* **Exercise requirements**
Copy each line of the listing below exactly.

* **Collected data**

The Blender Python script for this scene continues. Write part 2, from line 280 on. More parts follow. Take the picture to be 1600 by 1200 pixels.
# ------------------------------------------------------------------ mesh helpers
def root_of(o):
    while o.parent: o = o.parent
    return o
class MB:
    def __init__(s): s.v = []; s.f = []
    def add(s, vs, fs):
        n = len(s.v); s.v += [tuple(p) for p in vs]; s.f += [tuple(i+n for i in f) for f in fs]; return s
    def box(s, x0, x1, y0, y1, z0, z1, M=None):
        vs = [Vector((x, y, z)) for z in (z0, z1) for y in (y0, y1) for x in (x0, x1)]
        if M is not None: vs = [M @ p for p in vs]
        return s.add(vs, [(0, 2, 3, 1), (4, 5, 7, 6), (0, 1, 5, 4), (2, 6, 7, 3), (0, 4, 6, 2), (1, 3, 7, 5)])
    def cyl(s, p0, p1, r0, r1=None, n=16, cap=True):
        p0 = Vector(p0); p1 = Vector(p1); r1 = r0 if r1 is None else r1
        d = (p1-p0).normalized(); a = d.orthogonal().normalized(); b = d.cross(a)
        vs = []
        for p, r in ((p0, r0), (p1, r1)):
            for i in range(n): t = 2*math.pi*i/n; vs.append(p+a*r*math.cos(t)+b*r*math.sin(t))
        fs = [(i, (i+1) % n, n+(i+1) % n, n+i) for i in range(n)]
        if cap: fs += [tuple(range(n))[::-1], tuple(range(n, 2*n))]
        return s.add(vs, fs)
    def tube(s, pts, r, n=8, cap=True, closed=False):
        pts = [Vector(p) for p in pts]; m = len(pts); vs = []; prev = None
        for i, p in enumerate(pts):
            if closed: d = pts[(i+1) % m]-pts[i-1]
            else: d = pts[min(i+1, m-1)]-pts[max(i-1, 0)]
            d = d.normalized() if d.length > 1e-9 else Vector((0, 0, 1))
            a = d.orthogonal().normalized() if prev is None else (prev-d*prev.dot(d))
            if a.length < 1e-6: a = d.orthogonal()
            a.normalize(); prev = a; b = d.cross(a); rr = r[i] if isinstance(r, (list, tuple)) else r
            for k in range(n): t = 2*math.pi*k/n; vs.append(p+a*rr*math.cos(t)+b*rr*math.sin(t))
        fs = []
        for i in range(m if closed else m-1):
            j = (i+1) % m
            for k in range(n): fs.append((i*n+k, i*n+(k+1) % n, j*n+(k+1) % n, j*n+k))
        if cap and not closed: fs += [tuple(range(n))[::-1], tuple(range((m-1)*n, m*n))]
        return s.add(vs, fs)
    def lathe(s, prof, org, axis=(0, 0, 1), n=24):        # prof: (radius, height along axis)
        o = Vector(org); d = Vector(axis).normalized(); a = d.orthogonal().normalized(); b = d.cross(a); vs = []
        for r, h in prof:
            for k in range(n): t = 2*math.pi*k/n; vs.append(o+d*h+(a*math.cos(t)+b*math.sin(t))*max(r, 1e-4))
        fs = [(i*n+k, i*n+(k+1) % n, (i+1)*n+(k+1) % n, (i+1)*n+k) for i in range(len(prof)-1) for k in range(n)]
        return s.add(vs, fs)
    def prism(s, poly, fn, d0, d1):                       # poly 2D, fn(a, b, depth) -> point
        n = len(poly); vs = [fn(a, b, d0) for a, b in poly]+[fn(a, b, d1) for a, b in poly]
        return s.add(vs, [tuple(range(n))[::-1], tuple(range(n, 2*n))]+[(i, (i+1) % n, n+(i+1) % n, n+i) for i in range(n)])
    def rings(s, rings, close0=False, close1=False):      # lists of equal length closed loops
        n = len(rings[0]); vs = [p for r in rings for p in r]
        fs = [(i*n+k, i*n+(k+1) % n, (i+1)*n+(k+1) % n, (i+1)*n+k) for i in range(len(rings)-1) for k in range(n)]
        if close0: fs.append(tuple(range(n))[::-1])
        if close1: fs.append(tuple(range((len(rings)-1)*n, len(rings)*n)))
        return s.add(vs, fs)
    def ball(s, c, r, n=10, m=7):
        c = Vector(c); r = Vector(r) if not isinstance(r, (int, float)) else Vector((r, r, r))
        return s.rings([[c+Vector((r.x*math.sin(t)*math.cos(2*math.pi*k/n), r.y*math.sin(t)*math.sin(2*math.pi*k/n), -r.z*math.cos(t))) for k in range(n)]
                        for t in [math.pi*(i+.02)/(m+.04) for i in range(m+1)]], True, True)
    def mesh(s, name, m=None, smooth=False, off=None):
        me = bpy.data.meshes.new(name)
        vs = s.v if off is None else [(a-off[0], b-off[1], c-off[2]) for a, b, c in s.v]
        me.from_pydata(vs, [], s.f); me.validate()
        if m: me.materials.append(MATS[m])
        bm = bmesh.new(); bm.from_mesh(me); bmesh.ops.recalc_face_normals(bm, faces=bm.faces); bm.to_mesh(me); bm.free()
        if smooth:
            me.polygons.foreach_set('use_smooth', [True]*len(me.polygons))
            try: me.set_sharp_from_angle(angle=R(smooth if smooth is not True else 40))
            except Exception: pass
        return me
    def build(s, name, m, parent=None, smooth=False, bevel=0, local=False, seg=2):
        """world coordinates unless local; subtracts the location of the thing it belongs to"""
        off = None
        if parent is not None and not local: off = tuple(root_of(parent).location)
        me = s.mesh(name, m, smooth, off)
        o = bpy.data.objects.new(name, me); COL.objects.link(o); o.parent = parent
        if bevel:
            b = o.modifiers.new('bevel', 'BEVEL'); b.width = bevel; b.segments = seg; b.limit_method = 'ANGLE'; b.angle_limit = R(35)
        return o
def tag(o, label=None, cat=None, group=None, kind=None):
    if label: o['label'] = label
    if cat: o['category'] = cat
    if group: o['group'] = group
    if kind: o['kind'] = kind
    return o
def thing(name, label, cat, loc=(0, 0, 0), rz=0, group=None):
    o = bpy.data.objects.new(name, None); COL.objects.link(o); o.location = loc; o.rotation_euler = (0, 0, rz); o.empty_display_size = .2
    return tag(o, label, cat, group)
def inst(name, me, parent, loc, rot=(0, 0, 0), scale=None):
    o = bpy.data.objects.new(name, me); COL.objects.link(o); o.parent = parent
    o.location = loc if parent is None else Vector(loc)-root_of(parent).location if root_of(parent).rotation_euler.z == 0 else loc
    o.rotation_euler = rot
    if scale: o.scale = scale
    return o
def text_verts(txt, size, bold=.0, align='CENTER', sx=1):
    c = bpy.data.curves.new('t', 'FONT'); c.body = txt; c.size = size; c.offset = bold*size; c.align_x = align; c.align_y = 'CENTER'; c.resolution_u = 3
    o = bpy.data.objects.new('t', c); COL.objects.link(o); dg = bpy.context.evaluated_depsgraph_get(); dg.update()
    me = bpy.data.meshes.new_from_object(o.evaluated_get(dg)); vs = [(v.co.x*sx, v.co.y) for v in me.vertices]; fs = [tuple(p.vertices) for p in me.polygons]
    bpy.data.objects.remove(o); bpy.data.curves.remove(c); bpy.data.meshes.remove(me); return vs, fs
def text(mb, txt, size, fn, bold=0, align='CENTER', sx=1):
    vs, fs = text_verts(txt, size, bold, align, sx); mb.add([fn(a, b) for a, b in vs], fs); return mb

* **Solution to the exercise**
The Blender Python script for this scene continues. Write part 2, from line 280 on. More parts follow. Take the picture to be 1600 by 1200 pixels.
# ------------------------------------------------------------------ mesh helpers
def root_of(o):
    while o.parent: o = o.parent
    return o
class MB:
    def __init__(s): s.v = []; s.f = []
    def add(s, vs, fs):
        n = len(s.v); s.v += [tuple(p) for p in vs]; s.f += [tuple(i+n for i in f) for f in fs]; return s
    def box(s, x0, x1, y0, y1, z0, z1, M=None):
        vs = [Vector((x, y, z)) for z in (z0, z1) for y in (y0, y1) for x in (x0, x1)]
        if M is not None: vs = [M @ p for p in vs]
        return s.add(vs, [(0, 2, 3, 1), (4, 5, 7, 6), (0, 1, 5, 4), (2, 6, 7, 3), (0, 4, 6, 2), (1, 3, 7, 5)])
    def cyl(s, p0, p1, r0, r1=None, n=16, cap=True):
        p0 = Vector(p0); p1 = Vector(p1); r1 = r0 if r1 is None else r1
        d = (p1-p0).normalized(); a = d.orthogonal().normalized(); b = d.cross(a)
        vs = []
        for p, r in ((p0, r0), (p1, r1)):
            for i in range(n): t = 2*math.pi*i/n; vs.append(p+a*r*math.cos(t)+b*r*math.sin(t))
        fs = [(i, (i+1) % n, n+(i+1) % n, n+i) for i in range(n)]
        if cap: fs += [tuple(range(n))[::-1], tuple(range(n, 2*n))]
        return s.add(vs, fs)
    def tube(s, pts, r, n=8, cap=True, closed=False):
        pts = [Vector(p) for p in pts]; m = len(pts); vs = []; prev = None
        for i, p in enumerate(pts):
            if closed: d = pts[(i+1) % m]-pts[i-1]
            else: d = pts[min(i+1, m-1)]-pts[max(i-1, 0)]
            d = d.normalized() if d.length > 1e-9 else Vector((0, 0, 1))
            a = d.orthogonal().normalized() if prev is None else (prev-d*prev.dot(d))
            if a.length < 1e-6: a = d.orthogonal()
            a.normalize(); prev = a; b = d.cross(a); rr = r[i] if isinstance(r, (list, tuple)) else r
            for k in range(n): t = 2*math.pi*k/n; vs.append(p+a*rr*math.cos(t)+b*rr*math.sin(t))
        fs = []
        for i in range(m if closed else m-1):
            j = (i+1) % m
            for k in range(n): fs.append((i*n+k, i*n+(k+1) % n, j*n+(k+1) % n, j*n+k))
        if cap and not closed: fs += [tuple(range(n))[::-1], tuple(range((m-1)*n, m*n))]
        return s.add(vs, fs)
    def lathe(s, prof, org, axis=(0, 0, 1), n=24):        # prof: (radius, height along axis)
        o = Vector(org); d = Vector(axis).normalized(); a = d.orthogonal().normalized(); b = d.cross(a); vs = []
        for r, h in prof:
            for k in range(n): t = 2*math.pi*k/n; vs.append(o+d*h+(a*math.cos(t)+b*math.sin(t))*max(r, 1e-4))
        fs = [(i*n+k, i*n+(k+1) % n, (i+1)*n+(k+1) % n, (i+1)*n+k) for i in range(len(prof)-1) for k in range(n)]
        return s.add(vs, fs)
    def prism(s, poly, fn, d0, d1):                       # poly 2D, fn(a, b, depth) -> point
        n = len(poly); vs = [fn(a, b, d0) for a, b in poly]+[fn(a, b, d1) for a, b in poly]
        return s.add(vs, [tuple(range(n))[::-1], tuple(range(n, 2*n))]+[(i, (i+1) % n, n+(i+1) % n, n+i) for i in range(n)])
    def rings(s, rings, close0=False, close1=False):      # lists of equal length closed loops
        n = len(rings[0]); vs = [p for r in rings for p in r]
        fs = [(i*n+k, i*n+(k+1) % n, (i+1)*n+(k+1) % n, (i+1)*n+k) for i in range(len(rings)-1) for k in range(n)]
        if close0: fs.append(tuple(range(n))[::-1])
        if close1: fs.append(tuple(range((len(rings)-1)*n, len(rings)*n)))
        return s.add(vs, fs)
    def ball(s, c, r, n=10, m=7):
        c = Vector(c); r = Vector(r) if not isinstance(r, (int, float)) else Vector((r, r, r))
        return s.rings([[c+Vector((r.x*math.sin(t)*math.cos(2*math.pi*k/n), r.y*math.sin(t)*math.sin(2*math.pi*k/n), -r.z*math.cos(t))) for k in range(n)]
                        for t in [math.pi*(i+.02)/(m+.04) for i in range(m+1)]], True, True)
    def mesh(s, name, m=None, smooth=False, off=None):
        me = bpy.data.meshes.new(name)
        vs = s.v if off is None else [(a-off[0], b-off[1], c-off[2]) for a, b, c in s.v]
        me.from_pydata(vs, [], s.f); me.validate()
        if m: me.materials.append(MATS[m])
        bm = bmesh.new(); bm.from_mesh(me); bmesh.ops.recalc_face_normals(bm, faces=bm.faces); bm.to_mesh(me); bm.free()
        if smooth:
            me.polygons.foreach_set('use_smooth', [True]*len(me.polygons))
            try: me.set_sharp_from_angle(angle=R(smooth if smooth is not True else 40))
            except Exception: pass
        return me
    def build(s, name, m, parent=None, smooth=False, bevel=0, local=False, seg=2):
        """world coordinates unless local; subtracts the location of the thing it belongs to"""
        off = None
        if parent is not None and not local: off = tuple(root_of(parent).location)
        me = s.mesh(name, m, smooth, off)
        o = bpy.data.objects.new(name, me); COL.objects.link(o); o.parent = parent
        if bevel:
            b = o.modifiers.new('bevel', 'BEVEL'); b.width = bevel; b.segments = seg; b.limit_method = 'ANGLE'; b.angle_limit = R(35)
        return o
def tag(o, label=None, cat=None, group=None, kind=None):
    if label: o['label'] = label
    if cat: o['category'] = cat
    if group: o['group'] = group
    if kind: o['kind'] = kind
    return o
def thing(name, label, cat, loc=(0, 0, 0), rz=0, group=None):
    o = bpy.data.objects.new(name, None); COL.objects.link(o); o.location = loc; o.rotation_euler = (0, 0, rz); o.empty_display_size = .2
    return tag(o, label, cat, group)
def inst(name, me, parent, loc, rot=(0, 0, 0), scale=None):
    o = bpy.data.objects.new(name, me); COL.objects.link(o); o.parent = parent
    o.location = loc if parent is None else Vector(loc)-root_of(parent).location if root_of(parent).rotation_euler.z == 0 else loc
    o.rotation_euler = rot
    if scale: o.scale = scale
    return o
def text_verts(txt, size, bold=.0, align='CENTER', sx=1):
    c = bpy.data.curves.new('t', 'FONT'); c.body = txt; c.size = size; c.offset = bold*size; c.align_x = align; c.align_y = 'CENTER'; c.resolution_u = 3
    o = bpy.data.objects.new('t', c); COL.objects.link(o); dg = bpy.context.evaluated_depsgraph_get(); dg.update()
    me = bpy.data.meshes.new_from_object(o.evaluated_get(dg)); vs = [(v.co.x*sx, v.co.y) for v in me.vertices]; fs = [tuple(p.vertices) for p in me.polygons]
    bpy.data.objects.remove(o); bpy.data.curves.remove(c); bpy.data.meshes.remove(me); return vs, fs
def text(mb, txt, size, fn, bold=0, align='CENTER', sx=1):
    vs, fs = text_verts(txt, size, bold, align, sx); mb.add([fn(a, b) for a, b in vs], fs); return mb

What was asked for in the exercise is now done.